En résumé, Sorj Chalandon a pris le parti d’évoquer la catastrophe minière de Liévin de manière indirecte. Dire que derrière un drame national il existe des trajectoires particulières, c’est important, certes. Mais dans les trois quarts du roman le réel n'est qu'une toile de fond un peu floue, et les circonvolutions romanesques accentuent encore cette impression. C’est un choix esthétique qui m’a un peu déstabilisée. Ceci dit, la fin m’a plu, car Sorj Chalandon convoque tous les acteurs du passé, rassemble tous les mineurs autour du beffroi d’acier. Dans ces dernières pages, le réel est enfin incarné, tangible, présent. Enfin les mineurs émergent des fabulations du personnage principal pour s’incarner dans une mémoire. C’est une apparition comme la littérature sait parfois nous en offrir. Brève, mais très belle. Qui m’a un peu réconciliée avec ce roman. 


Extrait

Mon frère est parti sans ouvrir les yeux, le 22 janvier 1975, vingt-six jours après ses 42 camarades.

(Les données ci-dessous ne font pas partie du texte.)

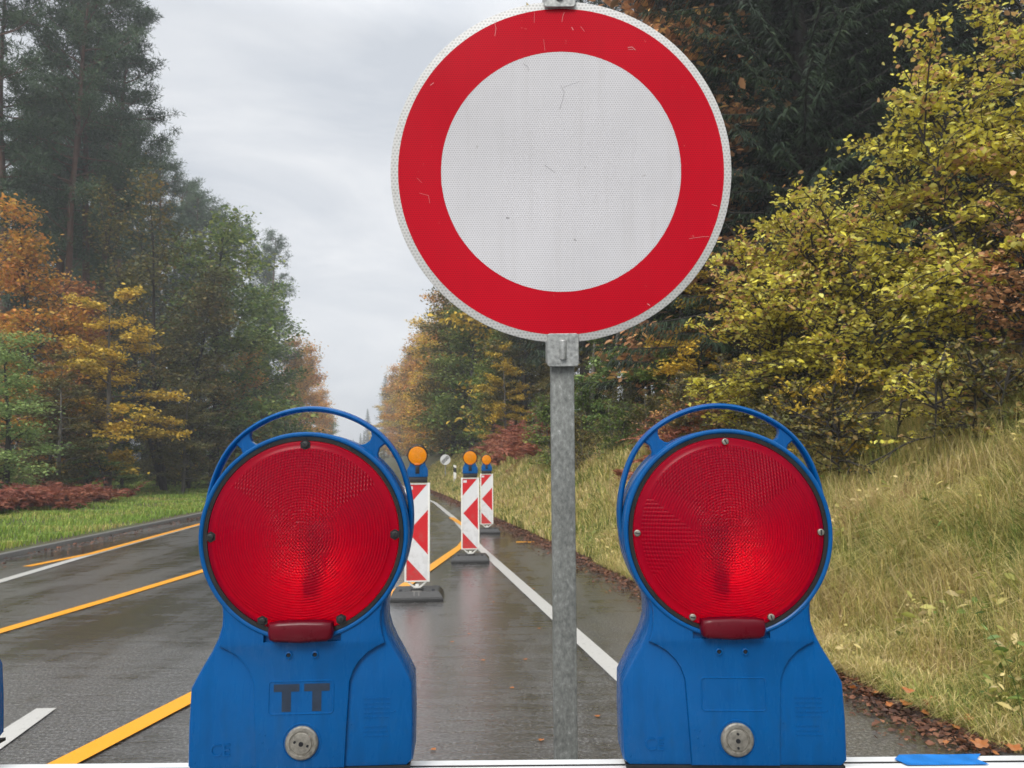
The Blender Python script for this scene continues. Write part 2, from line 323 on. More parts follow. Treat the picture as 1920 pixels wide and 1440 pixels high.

Jamais plus, le bruit de la Gulf à l'heure du déjeuner. Le tintement des pièces dans le vide-poche de l'entrée, sa taillette claquée sur le bois de la table. Le sourire de mon frère, sortant son pain d'alouette de sa musette. Sa façon de se laisser tomber sur le canapé du salon, tapant le coussin de la main pour me dire de le rejoindre. Sa voix, ses yeux, ses belles histoires de frère. Ses promesses pour le dimanche suivant. Prendre sa vieille Renault 8 et aller casser la croûte au pied des terrils. Moi en short, torse nu, fouillant les déchets de la mine avec ma pelle d'enfant et lui me guidant de fossile en fossile.